First District U.S. House Rep. Tim Walz sits down with area residents Tuesday at Riverland Community College to discuss the federal deficit. -- Brandi Hagen/Albert Lea Tribune

Archived Story

Walz calls for balanced approach to deficit

Published 2:51pm Tuesday, January 29, 2013

Congress must take a balanced approach to reducing the federal deficit, said 1st District U.S. House Rep. Tim Walz in Albert Lea on Tuesday.

Walz, DFL-Mankato, said this would include reducing the deficit through cuts, proposals to make sure the government operates more efficiently and tax reform that closes loopholes.

“Right now the not making decisions is causing great angst amongst investors,” Walz said. “It’s causing angst among the public.”

Walz’s remarks came during a town hall meeting at Riverland Community College set up to solicit feedback about the deficit from area residents.

First District U.S. House Rep. Tim Walz makes his way around a room at Riverland Community College Tuesday speaking with groups of residents about the federal deficit.

Divided into small groups, attendees got the chance to discuss which areas of the budget they would cut or add spending. The workshop was facilitated through The Concord Coalition, a nonpartisan, grassroots organization set up to advocate responsible fiscal policy.

Each group was given 10 ways they could change the budget. After talking out each option, the members in the group had to vote whether they would enact the change.

Some of the options included freezing discretionary spending at 2008 levels, reducing specified domestic spending, reducing specified defense spending, repealing the health care reform law passed in 2010 or reducing Social Security spending.
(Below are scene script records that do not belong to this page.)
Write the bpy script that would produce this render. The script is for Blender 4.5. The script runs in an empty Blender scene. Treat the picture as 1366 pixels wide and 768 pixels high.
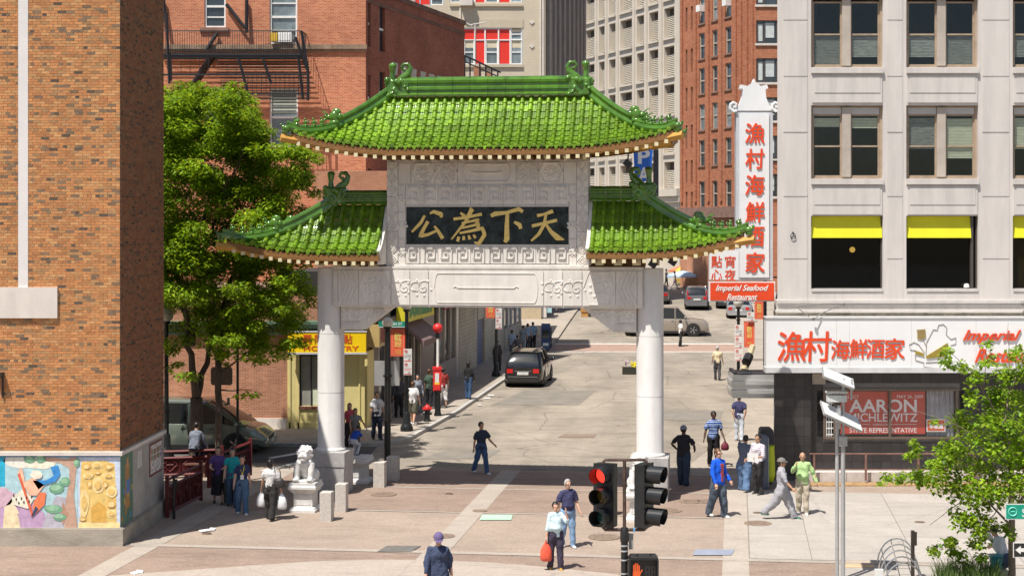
import bpy, bmesh, math, random
from mathutils import Vector, Matrix, noise
R = math.radians
rnd = random.Random(7)
sc = bpy.context.scene
C = sc.collection
# ---------------------------------------------------------------- camera, sky, sun, exposure
F = 2000.0; CX = 755.0; HZ = 302.0; CAMZ = 7.7
cam_d = bpy.data.cameras.new('camera'); cam = bpy.data.objects.new('camera', cam_d); C.objects.link(cam)
cam.location = (0, 0, CAMZ); cam.rotation_euler = (R(90), 0, 0)
cam_d.sensor_width = 36.0; cam_d.lens = 36.0 * F / 1366.0
cam_d.shift_x = (683.0 - CX) / 1366.0; cam_d.shift_y = (HZ - 384.0) / 1366.0
cam_d.clip_start = 0.5; cam_d.clip_end = 2000
sc.camera = cam
SUN = Vector((-0.632 * math.cos(R(64)), -0.775 * math.cos(R(64)), math.sin(R(64))))
w = bpy.data.worlds.new('World'); sc.world = w; w.use_nodes = True
nt = w.node_tree; bg = nt.nodes['Background']; sky = nt.nodes.new('ShaderNodeTexSky')
sky.sky_type = 'NISHITA'; sky.sun_disc = False; sky.sun_elevation = R(64); sky.sun_rotation = math.atan2(SUN.x, SUN.y)
sky.air_density = 1.0; sky.dust_density = 1.5
nt.links.new(sky.outputs[0], bg.inputs[0]); bg.inputs[1].default_value = 0.08
sd = bpy.data.lights.new('sun', 'SUN'); sd.energy = 4.9; sd.angle = R(0.5); sd.color = (1.0, 0.955, 0.885)
so = bpy.data.objects.new('sun', sd); C.objects.link(so)
so.rotation_euler = (-SUN).to_track_quat('-Z', 'Y').to_euler(); so.location = (0, 0, 60)
sc.view_settings.view_transform = 'Standard'; sc.view_settings.look = 'None'
sc.view_settings.exposure = 0.44; sc.view_settings.gamma = 1
try: sc.view_settings.use_curve_mapping = False
except Exception: pass
def PX(px, Y): return (px - CX) * Y / F
def PZ(py, Y): return CAMZ - (py - HZ) * Y / F
def P(px, py, Y): return Vector((PX(px, Y), Y, PZ(py, Y)))
def G(px, py):
 Y = F * CAMZ / (py - HZ); return Vector((PX(px, Y), Y, 0))
# ---------------------------------------------------------------- scene graph helpers
def tag(o, label=None, cat=None, group=None, kind=None):
 if label: o['label'] = label
 if cat: o['category'] = cat
 if group: o['group'] = group
 if kind: o['kind'] = kind
 return o
def thing(name, label, cat, loc=(0, 0, 0), rz=0, group=None):
 o = bpy.data.objects.new(name, None); C.objects.link(o)
 o.empty_display_size = 0.2
 o.location = loc; o.rotation_euler = (0, 0, rz)
 return tag(o, label, cat, group)
def origin(o):
 v = Vector((0, 0, 0))
 while o is not None: v = v + o.location; o = o.parent
 return v
def children(o): return [x for x in list(C.objects) if x.parent == o]
def copy_tree(o, kids, parent=None):
 c = o.copy(); C.objects.link(c)
 if parent is not None: c.parent = parent
 for ch in kids.get(o.name, []): copy_tree(ch, kids, c)
 return c
def kidmap():
 d = {}
 for x in C.objects:
  if x.parent is not None: d.setdefault(x.parent.name, []).append(x)
 return d
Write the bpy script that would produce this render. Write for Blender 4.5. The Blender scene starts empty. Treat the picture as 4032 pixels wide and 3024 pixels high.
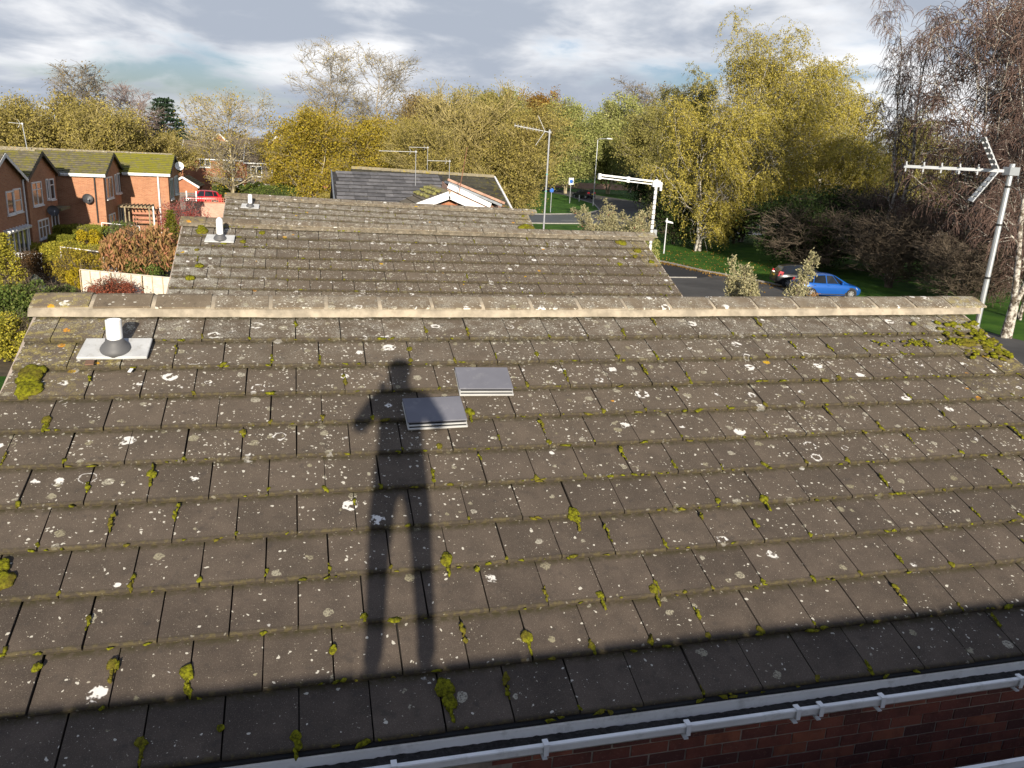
import bpy, bmesh, math, random
import numpy as np
from mathutils import Vector, Matrix, Euler
R = math.radians
scene = bpy.context.scene
col = scene.collection

# ------------------------------------------------------------------ camera
CAM_H = 7.7
cd = bpy.data.cameras.new('camera'); cam = bpy.data.objects.new('camera', cd); col.objects.link(cam)
cd.sensor_fit = 'HORIZONTAL'; cd.sensor_width = 36.0; cd.lens = 28.35
cd.clip_start = 0.05; cd.clip_end = 6000
cam.matrix_world = Matrix(((0.96870, 0.02361, -0.24710, 0.0),
                           (-0.24366, 0.28041, -0.92844, 0.0),
                           (0.04737, 0.95959, 0.27739, CAM_H),
                           (0, 0, 0, 1)))
scene.camera = cam

# ------------------------------------------------------------------ light
SUN = Vector((0.108, 0.956, -0.273)).normalized()          # direction the light travels
sl = bpy.data.lights.new('sun', 'SUN'); sl.energy = 5.0; sl.angle = R(0.53); sl.color = (1.0, 0.90, 0.74)
so = bpy.data.objects.new('sun', sl); col.objects.link(so)
so.rotation_euler = SUN.to_track_quat('-Z', 'Y').to_euler(); so.location = (-2, -20, 30)
scene.view_settings.view_transform = 'Standard'; scene.view_settings.look = 'None'
scene.view_settings.exposure = 0.55; scene.view_settings.gamma = 1.0
scene.view_settings.use_curve_mapping = False
scene.render.film_transparent = False
scene.cycles.max_bounces = 4; scene.cycles.diffuse_bounces = 1; scene.cycles.glossy_bounces = 2; scene.cycles.transmission_bounces = 2; scene.cycles.caustics_reflective = False; scene.cycles.caustics_refractive = False

def nd(nt, typ, ins=None, **props):
    n = nt.nodes.new(typ)
    for k, v in props.items(): setattr(n, k, v)
    for k, v in (ins or {}).items():
        s = n.inputs[k]
        if isinstance(v, bpy.types.NodeSocket): nt.links.new(v, s)
        else: s.default_value = v
    return n
def mth(nt, op, a, b=None, c=None, clamp=False):
    n = nt.nodes.new('ShaderNodeMath'); n.operation = op; n.use_clamp = clamp
    for i, v in enumerate((a, b, c)):
        if v is None: continue
        if isinstance(v, bpy.types.NodeSocket): nt.links.new(v, n.inputs[i])
        else: n.inputs[i].default_value = v
    return n.outputs[0]
def c4(c): return (c[0], c[1], c[2], 1.0)
def mix(nt, f, a, b, blend='MIX'):
    n = nt.nodes.new('ShaderNodeMix'); n.data_type = 'RGBA'; n.blend_type = blend
    for i, v in ((0, f), (6, a), (7, b)):
        if isinstance(v, bpy.types.NodeSocket): nt.links.new(v, n.inputs[i])
        else: n.inputs[i].default_value = v if i == 0 else c4(v)
    return n.outputs[2]
def sstep(nt, v, a, b, to0=0.0, to1=1.0):
    n = nd(nt, 'ShaderNodeMapRange', {0: v, 1: a, 2: b, 3: to0, 4: to1}, interpolation_type='SMOOTHSTEP')
    return n.outputs[0]
def noise(nt, vec, scale, detail=3.0, rough=0.55, dist=0.0):
    return nd(nt, 'ShaderNodeTexNoise', {'Vector': vec, 'Scale': scale, 'Detail': detail, 'Roughness': rough, 'Distortion': dist}).outputs[0]

w = bpy.data.worlds.new('World'); scene.world = w; w.use_nodes = True
nt = w.node_tree; nt.nodes.clear()
sky = nd(nt, 'ShaderNodeTexSky', sky_type='NISHITA', sun_disc=False, sun_elevation=R(15.8), sun_rotation=R(186.4), altitude=60, air_density=1.0, dust_density=1.5, ozone_density=1.2)
tc = nd(nt, 'ShaderNodeTexCoord')
sx = nd(nt, 'ShaderNodeSeparateXYZ', {0: tc.outputs['Generated']})
zz = mth(nt, 'ADD', mth(nt, 'MAXIMUM', sx.outputs[2], 0.0), 0.22)
pv = nd(nt, 'ShaderNodeCombineXYZ', {0: mth(nt, 'DIVIDE', sx.outputs[0], zz), 1: mth(nt, 'DIVIDE', sx.outputs[1], zz), 2: 3.7}).outputs[0]
big = noise(nt, pv, 0.42, 2.0, 0.5, 0.2)
mid = noise(nt, pv, 0.95, 6.0, 0.52, 0.35)
fine = noise(nt, pv, 2.1, 7.0, 0.55, 0.3)
cover = mth(nt, 'ADD', mth(nt, 'MULTIPLY', big, 0.55), mth(nt, 'MULTIPLY', fine, 0.45))
lum = mth(nt, 'ADD', mth(nt, 'MULTIPLY', mid, 0.6), mth(nt, 'MULTIPLY', fine, 0.4))
ccol = mix(nt, sstep(nt, lum, 0.44, 0.61), (0.385, 0.43, 0.51), (0.93, 0.93, 0.94))
blue = mix(nt, 1.0, sky.outputs[0], (0.068, 0.075, 0.098), 'MULTIPLY')
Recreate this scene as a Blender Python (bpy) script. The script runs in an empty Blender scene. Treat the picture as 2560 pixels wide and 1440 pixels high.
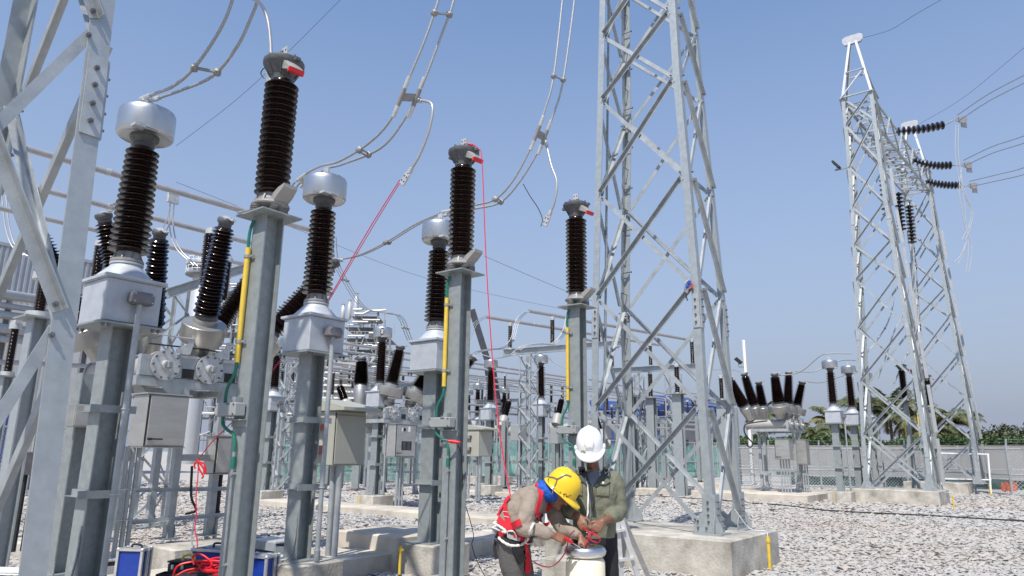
import bpy, math, random
import numpy as np
from mathutils import Vector, Matrix
random.seed(7)
S = bpy.context.scene
COL = S.collection
rad = math.radians

# ---------------------------------------------------------------- camera, sky, sun, exposure
CAM_F, CAM_T, CAM_RO, CAM_Z = 1765.0, rad(13.3), rad(.68), 1.6
_f = Vector((0, math.cos(CAM_T), math.sin(CAM_T)))
_r0 = Vector((1, 0, 0)); _u0 = Vector((0, -math.sin(CAM_T), math.cos(CAM_T)))
_r = _r0 * math.cos(CAM_RO) + _u0 * math.sin(CAM_RO)
_u = -_r0 * math.sin(CAM_RO) + _u0 * math.cos(CAM_RO)
cd = bpy.data.cameras.new('camera'); cam = bpy.data.objects.new('camera', cd); COL.objects.link(cam)
cd.sensor_width = 36; cd.lens = 36 * CAM_F / 2560; cd.clip_end = 3000; cd.clip_start = .05
cam.matrix_world = Matrix(((_r.x, _u.x, -_f.x, 0), (_r.y, _u.y, -_f.y, 0), (_r.z, _u.z, -_f.z, CAM_Z), (0, 0, 0, 1)))
S.camera = cam
SUN_AZ, SUN_EL = (-.34, -.94), rad(55)           # horizontal direction towards the sun, elevation
W = bpy.data.worlds.new('World'); S.world = W; W.use_nodes = True
nt = W.node_tree; nt.nodes.clear()
sky = nt.nodes.new('ShaderNodeTexSky'); sky.sky_type = 'NISHITA'; sky.sun_disc = False
sky.sun_elevation = SUN_EL; sky.sun_rotation = math.atan2(SUN_AZ[0], SUN_AZ[1])
sky.altitude = 0; sky.air_density = 1.0; sky.dust_density = .5; sky.ozone_density = 3.4
bg = nt.nodes.new('ShaderNodeBackground'); bg.inputs[1].default_value = .15
out = nt.nodes.new('ShaderNodeOutputWorld')
tcw = nt.nodes.new('ShaderNodeTexCoord'); sxw = nt.nodes.new('ShaderNodeSeparateXYZ'); nt.links.new(tcw.outputs['Generated'], sxw.inputs[0])
mrw = nt.nodes.new('ShaderNodeMapRange'); nt.links.new(sxw.outputs[2], mrw.inputs[0])          # low haze layer: full at the horizon, gone high up
for i_, v_ in ((1, .05), (2, .62), (3, 1.0), (4, .04)): mrw.inputs[i_].default_value = v_
mxw = nt.nodes.new('ShaderNodeMix'); mxw.data_type = 'RGBA'; nt.links.new(mrw.outputs[0], mxw.inputs[0]); nt.links.new(sky.outputs[0], mxw.inputs[6])
mxw.inputs[7].default_value = (.258 / .15, .291 / .15, .372 / .15, 1)
nt.links.new(mxw.outputs[2], bg.inputs[0]); nt.links.new(bg.outputs[0], out.inputs[0])
sl = bpy.data.lights.new('sun', 'SUN'); sl.energy = 3.7; sl.angle = rad(.53); sl.color = (1, .95, .87)
so = bpy.data.objects.new('sun', sl); COL.objects.link(so)
sd = Vector((SUN_AZ[0] * math.cos(SUN_EL), SUN_AZ[1] * math.cos(SUN_EL), math.sin(SUN_EL)))
so.rotation_euler = sd.to_track_quat('Z', 'Y').to_euler(); so.location = (-8, -12, 25)
S.view_settings.view_transform = 'Standard'; S.view_settings.look = 'None'
S.view_settings.exposure = .52; S.view_settings.gamma = 1; S.view_settings.use_curve_mapping = False

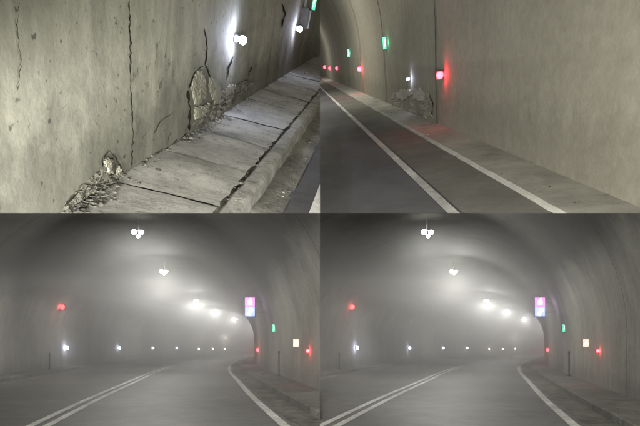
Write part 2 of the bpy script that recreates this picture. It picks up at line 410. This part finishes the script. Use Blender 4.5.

It proved to be a challenge for many groups to reach a consensus on all 10 areas.

Sara Imhof, the midwest regional director for the Concord Coalition, speaks to a crowd of about 40 at Riverland Community College Tuesday in Albert Lea.

“It’s very, very difficult,” said Bonnie Swenson, who works with veteran employment services through the Minnesota Department of Employment and Economic Development. “It’s six of us sitting at a table, and we couldn’t agree. They have to have 218 in the House.”

Most groups opposed reducing Social Security spending, while they were split on other issues.

Walz said the differences in opinions during the room were similar to what takes place in Congress, but he noted that it is these differences that lead to good policy.

He said having input from both sides of the aisle are what leads to long-lasting change.

“These are not Republican or Democrat problems,” said Sara Imhof, Midwest regional director and policy analysts for The Concord Coalition.

Imhof said the solution to resolving the deficit will be a bipartisan approach.